Retype the whole listing verbatim and keep the pictures out of it.

┌─ Dataset section

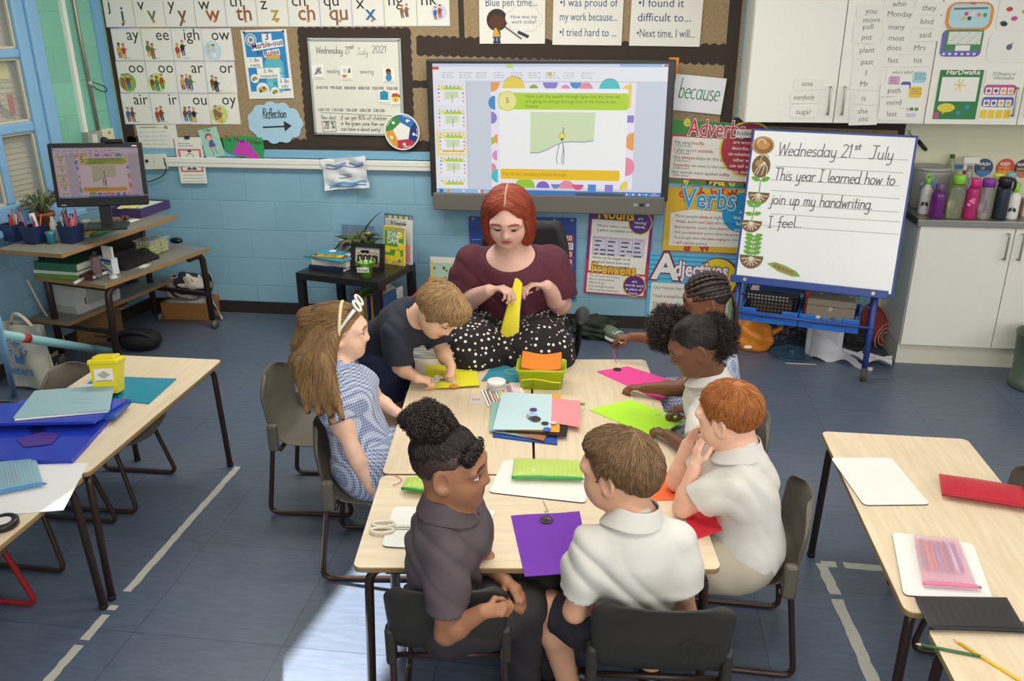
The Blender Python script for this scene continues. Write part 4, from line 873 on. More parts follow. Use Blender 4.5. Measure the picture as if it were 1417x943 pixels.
def words(mb, fr, a, b, size, parts, maxw=None):
 """a line of print with some words in red"""
 x = a; tot = sum(text_tris(s_, 0)[2][1]-text_tris(s_, 0)[2][0]+.25 for s_, _ in parts); k = size if not maxw else min(size, maxw/tot)
 for s_, red in parts:
  mb.text(s_, x, b, k, RED if red else TXT, fr, .0012, 'l', bold=.012 if red else 0); wd = text_tris(s_, 0)[2]; x += (wd[1]-wd[0]+.25)*k
# adverbs
fr, w, h, mb = grammar([(927, 166), (1060, 172), (1055, 261), (920, 252)], 'Adverbs', '', '3f8a3f', ('b8d23a', '2a2a26', 'd8d850', '2a2a26'), '', 0, 0, '', seed=3)
mb.rect(-.0, -h*.08, w*.97, h*.72, M('b53a4c', .6), fr, .0006); mb.rect(-.0, -h*.085, w*.92, h*.66, PAPER, fr, .0008)
mb.disc(w*.32, h*.1, .2, M('d8cf4a'), fr, .0009, seg=28); mb.disc(w*.32, h*.1, .186, M('b02f44'), fr, .001, seg=28)
for k, s_ in enumerate(('are words that', 'describe a verb.', 'can sometimes describe', 'other words.', 'can tell us how,', 'when, and where')): mb.text(s_, w*.32, h*.18-k*.042, .035, WHITE, fr, .0013, bold=.01, maxw=.26)
mb.text('Adverbs', -w*.02, h*.27, .17, INK, fr, .0014, bold=.075, maxw=w*.62); mb.text('Adverbs', -w*.02, h*.27, .17, WHITE, fr, .0016, bold=.045, maxw=w*.60); mb.text('Adverbs', -w*.02, h*.27, .17, M('c83a50', .6), fr, .0018, bold=.012, maxw=w*.585)
for k, p_ in enumerate(((('He sang', 0), ('loudly.', 1)), (('I play sport', 0), ('outside.', 1)), (('She', 0), ('always', 1), ('skips to the park.', 0)), (('Yesterday,', 1), ('we went to the movies.', 0)), (('Her words were spoken', 0), ('softly.', 1)))):
 words(mb, fr, -w*.43, h*.13-k*h*.118, .036, p_, maxw=w*.62); mb.text('(Tells how.)', -w*.42, h*.085-k*h*.118, .024, TXT, fr, .0012, 'l', shear=.2)
solo('grammar_poster', mb, "'Adverbs' grammar poster with a red border, right of the screen", 'poster', 'grammar posters')
mb = MB(); fr = WF.at(*wq(1029, 185, .03), .03); mb.rect(0, 0, .11, .06, WHITE, fr, 0, .001); mb.text('Friday', .005, -.012, .042, INK, fr); solo('word_card', mb, "white word card 'Friday' between the easel and the adverbs poster", 'word card')
# verbs
fr, w, h, mb = grammar([(923, 259), (1050, 264), (1038, 352), (917, 346)], '', '', 'e0b42c', ('c8452c', 'd2582a', 'e8801f', 'b83a2a'), '', 0, 0, '', seed=5)
mb.poly([(-w*.44, h*.1), (-w*.2, h*.17), (w*.46, h*.12), (w*.46, -h*.40), (-w*.43, -h*.42)], PAPER, fr, .0008)
mb.disc(w*.36, h*.15, .15, M('1d9ad0'), fr, .0009, seg=28)
for k, s_ in enumerate(('are', "'doing' or", "'being'", 'words.')): mb.text(s_, w*.36, h*.14-k*.045, .036, WHITE, fr, .0013, bold=.012)
mb.text('Verbs', -w*.03, h*.19, .22, INK, fr, .0014, bold=.06, maxw=w*.64); mb.text('Verbs', -w*.03, h*.19, .22, WHITE, fr, .0016, bold=.04, maxw=w*.62); mb.text('Verbs', -w*.03, h*.19, .22, M('2a9ad2', .6), fr, .0018, bold=.012, maxw=w*.60)
for k, p_ in enumerate(((('Most people', 0), ('sleep', 1), ('at night.', 0)), (("'Walk,", 1), ("don't", 0), ("run!'", 1), ('says', 1), ('the teacher.', 0)), (('Bianca', 0), ('ate', 1), ('her lunch, then', 0), ('played', 1), ('hopscotch.', 0)), (('Will you', 0), ('remember', 1), ('school when you', 0), ('grow', 1), ('old?', 0)), (('That burglar alarm', 0), ('has been ringing', 1), ('for 10 mins.', 0)), (('I will call', 1), ('the police.', 0)))):
 words(mb, fr, -w*.38, h*.035-k*h*.085, .033, p_, maxw=w*.8)
solo('grammar_poster', mb, "'Verbs' grammar poster with an orange and yellow border", 'poster', 'grammar posters')
# adjectives
fr, w, h, mb = grammar([(900, 351), (1019, 356), (1012, 447), (893, 439)], '', '', '62bfe0', ('62bfe0',), '', 0, 0, '', seed=6)
for k in range(8): mb.rect(0, h*.47-k*.036, w, .014, M('2f9fd0', .6), fr, .0003)
mb.rect(w*.485, -h*.15, w*.03, h*.7, M('a8c850'), fr, .0005); mb.rect(0, -h*.49, w, h*.02, M('a8c850'), fr, .0006)
mb.disc(w*.3, h*.15, .165, M('8a2a5a'), fr, .0005, seg=28, ry=.175); mb.disc(w*.29, h*.16, .15, M('ecd72e'), fr, .0007, seg=28, ry=.16)
mb.rect(-.0, -h*.20, w*.92, h*.52, PAPER, fr, .0009)
mb.text('A', -w*.31, h*.12, .30, M('7a2a4a'), fr, .0012, bold=.06); mb.text('A', -w*.31, h*.125, .28, WHITE, fr, .0014, bold=.03)
mb.text('djectives', w*.10, h*.18, .17, M('7a2a4a'), fr, .0012, bold=.075, maxw=w*.64); mb.text('djectives', w*.10, h*.18, .17, M('f6e9ee'), fr, .0014, bold=.03, maxw=w*.62)
for k, p_ in enumerate(((('Our house has', 0), ('four', 1), ('bedrooms.', 0)), (('I had a', 0), ('small', 1), ('burger with chips.', 0)), (('The', 0), ('Mackay', 1), ('family is kind.', 0)), (('We live in a', 0), ('red', 1), ('house.', 0)))): words(mb, fr, -w*.43, -h*.04-k*h*.13, .042, p_, maxw=w*.7)
solo('grammar_poster', mb, "'Adjectives' grammar poster with blue stripes behind the girl with braids", 'poster', 'grammar posters')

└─

# Response for this exercise:
The Blender Python script for this scene continues. Write part 4, from line 873 on. More parts follow. Use Blender 4.5. Measure the picture as if it were 1417x943 pixels.
def words(mb, fr, a, b, size, parts, maxw=None):
 """a line of print with some words in red"""
 x = a; tot = sum(text_tris(s_, 0)[2][1]-text_tris(s_, 0)[2][0]+.25 for s_, _ in parts); k = size if not maxw else min(size, maxw/tot)
 for s_, red in parts:
  mb.text(s_, x, b, k, RED if red else TXT, fr, .0012, 'l', bold=.012 if red else 0); wd = text_tris(s_, 0)[2]; x += (wd[1]-wd[0]+.25)*k
# adverbs
fr, w, h, mb = grammar([(927, 166), (1060, 172), (1055, 261), (920, 252)], 'Adverbs', '', '3f8a3f', ('b8d23a', '2a2a26', 'd8d850', '2a2a26'), '', 0, 0, '', seed=3)
mb.rect(-.0, -h*.08, w*.97, h*.72, M('b53a4c', .6), fr, .0006); mb.rect(-.0, -h*.085, w*.92, h*.66, PAPER, fr, .0008)
mb.disc(w*.32, h*.1, .2, M('d8cf4a'), fr, .0009, seg=28); mb.disc(w*.32, h*.1, .186, M('b02f44'), fr, .001, seg=28)
for k, s_ in enumerate(('are words that', 'describe a verb.', 'can sometimes describe', 'other words.', 'can tell us how,', 'when, and where')): mb.text(s_, w*.32, h*.18-k*.042, .035, WHITE, fr, .0013, bold=.01, maxw=.26)
mb.text('Adverbs', -w*.02, h*.27, .17, INK, fr, .0014, bold=.075, maxw=w*.62); mb.text('Adverbs', -w*.02, h*.27, .17, WHITE, fr, .0016, bold=.045, maxw=w*.60); mb.text('Adverbs', -w*.02, h*.27, .17, M('c83a50', .6), fr, .0018, bold=.012, maxw=w*.585)
for k, p_ in enumerate(((('He sang', 0), ('loudly.', 1)), (('I play sport', 0), ('outside.', 1)), (('She', 0), ('always', 1), ('skips to the park.', 0)), (('Yesterday,', 1), ('we went to the movies.', 0)), (('Her words were spoken', 0), ('softly.', 1)))):
 words(mb, fr, -w*.43, h*.13-k*h*.118, .036, p_, maxw=w*.62); mb.text('(Tells how.)', -w*.42, h*.085-k*h*.118, .024, TXT, fr, .0012, 'l', shear=.2)
solo('grammar_poster', mb, "'Adverbs' grammar poster with a red border, right of the screen", 'poster', 'grammar posters')
mb = MB(); fr = WF.at(*wq(1029, 185, .03), .03); mb.rect(0, 0, .11, .06, WHITE, fr, 0, .001); mb.text('Friday', .005, -.012, .042, INK, fr); solo('word_card', mb, "white word card 'Friday' between the easel and the adverbs poster", 'word card')
# verbs
fr, w, h, mb = grammar([(923, 259), (1050, 264), (1038, 352), (917, 346)], '', '', 'e0b42c', ('c8452c', 'd2582a', 'e8801f', 'b83a2a'), '', 0, 0, '', seed=5)
mb.poly([(-w*.44, h*.1), (-w*.2, h*.17), (w*.46, h*.12), (w*.46, -h*.40), (-w*.43, -h*.42)], PAPER, fr, .0008)
mb.disc(w*.36, h*.15, .15, M('1d9ad0'), fr, .0009, seg=28)
for k, s_ in enumerate(('are', "'doing' or", "'being'", 'words.')): mb.text(s_, w*.36, h*.14-k*.045, .036, WHITE, fr, .0013, bold=.012)
mb.text('Verbs', -w*.03, h*.19, .22, INK, fr, .0014, bold=.06, maxw=w*.64); mb.text('Verbs', -w*.03, h*.19, .22, WHITE, fr, .0016, bold=.04, maxw=w*.62); mb.text('Verbs', -w*.03, h*.19, .22, M('2a9ad2', .6), fr, .0018, bold=.012, maxw=w*.60)
for k, p_ in enumerate(((('Most people', 0), ('sleep', 1), ('at night.', 0)), (("'Walk,", 1), ("don't", 0), ("run!'", 1), ('says', 1), ('the teacher.', 0)), (('Bianca', 0), ('ate', 1), ('her lunch, then', 0), ('played', 1), ('hopscotch.', 0)), (('Will you', 0), ('remember', 1), ('school when you', 0), ('grow', 1), ('old?', 0)), (('That burglar alarm', 0), ('has been ringing', 1), ('for 10 mins.', 0)), (('I will call', 1), ('the police.', 0)))):
 words(mb, fr, -w*.38, h*.035-k*h*.085, .033, p_, maxw=w*.8)
solo('grammar_poster', mb, "'Verbs' grammar poster with an orange and yellow border", 'poster', 'grammar posters')
# adjectives
fr, w, h, mb = grammar([(900, 351), (1019, 356), (1012, 447), (893, 439)], '', '', '62bfe0', ('62bfe0',), '', 0, 0, '', seed=6)
for k in range(8): mb.rect(0, h*.47-k*.036, w, .014, M('2f9fd0', .6), fr, .0003)
mb.rect(w*.485, -h*.15, w*.03, h*.7, M('a8c850'), fr, .0005); mb.rect(0, -h*.49, w, h*.02, M('a8c850'), fr, .0006)
mb.disc(w*.3, h*.15, .165, M('8a2a5a'), fr, .0005, seg=28, ry=.175); mb.disc(w*.29, h*.16, .15, M('ecd72e'), fr, .0007, seg=28, ry=.16)
mb.rect(-.0, -h*.20, w*.92, h*.52, PAPER, fr, .0009)
mb.text('A', -w*.31, h*.12, .30, M('7a2a4a'), fr, .0012, bold=.06); mb.text('A', -w*.31, h*.125, .28, WHITE, fr, .0014, bold=.03)
mb.text('djectives', w*.10, h*.18, .17, M('7a2a4a'), fr, .0012, bold=.075, maxw=w*.64); mb.text('djectives', w*.10, h*.18, .17, M('f6e9ee'), fr, .0014, bold=.03, maxw=w*.62)
for k, p_ in enumerate(((('Our house has', 0), ('four', 1), ('bedrooms.', 0)), (('I had a', 0), ('small', 1), ('burger with chips.', 0)), (('The', 0), ('Mackay', 1), ('family is kind.', 0)), (('We live in a', 0), ('red', 1), ('house.', 0)))): words(mb, fr, -w*.43, -h*.04-k*h*.13, .042, p_, maxw=w*.7)
solo('grammar_poster', mb, "'Adjectives' grammar poster with blue stripes behind the girl with braids", 'poster', 'grammar posters')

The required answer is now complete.